Per portare un paragone riferito ad un’altra epoca storica, si può ricordare che il “princeps” nella Roma imperiale non era ritenuto dai giuristi essere legibus solutus in modo da avere un potere assoluto, poiché l’insieme delle norme giuridiche e dei “mores” a lui preesistenti ed a cui egli stesso doveva la propria legittimità ponevano dei limiti al suo operato ed alla sua autorità. In modo analogo, anche la democrazia americana descritta dal Tocqueville era temperata nella sua azione concreta dal complesso dei costumi e dei principi comuni agli Americani, che impedivano che essa sfociasse in una dittatura della maggioranza. Lungi dal violare la libertà, la religione e l’etica ne erano anzi custodi, assicurando che lo stato non potesse diventare onnipotente.

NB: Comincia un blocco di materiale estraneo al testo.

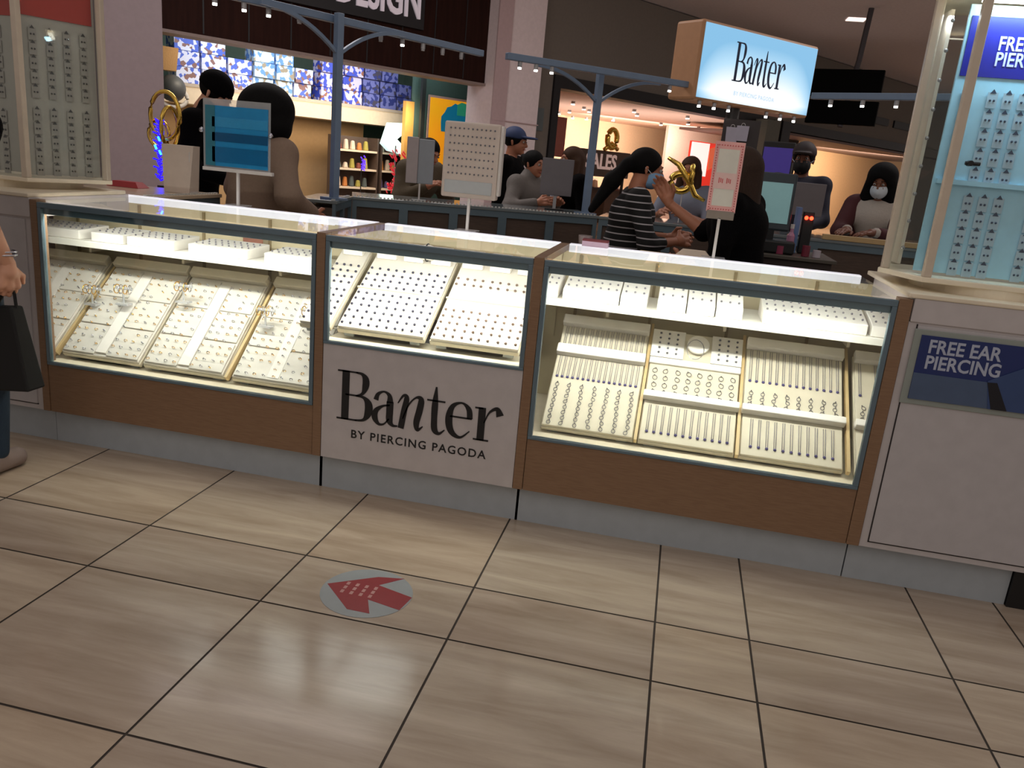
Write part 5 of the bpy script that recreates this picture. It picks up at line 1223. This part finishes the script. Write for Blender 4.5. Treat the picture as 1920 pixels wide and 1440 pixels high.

La stessa nozione di “diritti dell’uomo” giudicati inalienabili è storicamente erede del concetto di diritto naturale, che dalla sua originaria formulazione in Aristotele è poi passato alla grande tradizione giuridica romana prima, alla teologia cattolica poi, per sfociare infine nella riflessione dei pensatori e giuristi dell’epoca moderna. Concetti come la sacralità della vita e l’intangibilità della coscienza, che sono centrali nel pensiero liberale ed imprescindibili ad ogni sistema politico che voglia definirsi realmente democratico, si sono formati in ambito religioso e postulando un “aequum” distinto dallo “ius”, un diritto naturale autonomo rispetto a quello positivo. Negare la loro validità rischia di aprire la strada ad un “assolutismo democratico”, in cui lo stato è legittimato a conculcare ed opprimere i propri sudditi.
Non credo, dunque, che questa prospettiva sia contraria alla tradizione liberale, come non credo che lo sia l’idea che un diritto naturale obiettivo, essenzialmente distinto dal diritto positivo, non sia affatto fonte di oppressione politica, ma al contrario sia l’unica reale salvaguardia della libertà.